5) The opt-out movement acted to completely corrupt the test scores.
When half your friends are watching movies in the opt out room, the remaining test takers are subject to psychological forces that make the scores less than meaningless.
6) Test scores corrupt test scores. So its June 2018 and now you’re in the 8th grade. Yo haven’t passed a NYS math or ELA – EVER! Five straight years of failure despite the best efforts of your teachers. Year six and now what . . . ?
7) Cuomo’s four year moratorium completely corrupted the test scores as well, as they were rendered moot by the opt out pressure. Zero motivation never results in accurate test results. Just look at how well these same cohorts do on their Regents exams which are mandatory for HS graduation.

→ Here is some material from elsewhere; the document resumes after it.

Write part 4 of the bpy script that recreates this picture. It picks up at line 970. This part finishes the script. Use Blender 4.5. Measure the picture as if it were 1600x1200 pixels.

In conclusion, read Fred Smith’s findings and then email it to all of your administrators. The tests are not going away and until the standards get a complete overhaul (as when hell freezes over) the only thing teachers and administrators should do is to IGNORE the standards and IGNORE the tests. STOP bench mark testing, STOP scripted lessons (EnrageNY) and test prep and data walls. Teach math and ELA appropriately for young children. STOP talking about them professionally and STOP trying to improve scores. Do not stop promoting opt outs if you are a concerned parent or citizen. These tests and the standards that spawned the are not worth the paper they are written on.
Click to access db_20_tests_are_turning_our_kids_into_zeroes_a_focus_on_failing.pdf
Rage,
Thank you for bringing your experience, logics, wisdom, caring and, yes, necessary outrage to this. I would like to be able to talk further with you. Please drop me a note at fjstats at aol dot com
Fred
On a related note: Andrew Cuomo says “America was never that great” and then, in a move worthy of Donald Trump himself, tries to convince everyone he meant the opposite.
Ha ha ha.
What a clown.
“My family is evidence of American greatness.” — Andrew Cuomo, trying to walk back his previous claim.
I assume Andrew is speaking of his father cuz he sure can’t be referring to himself.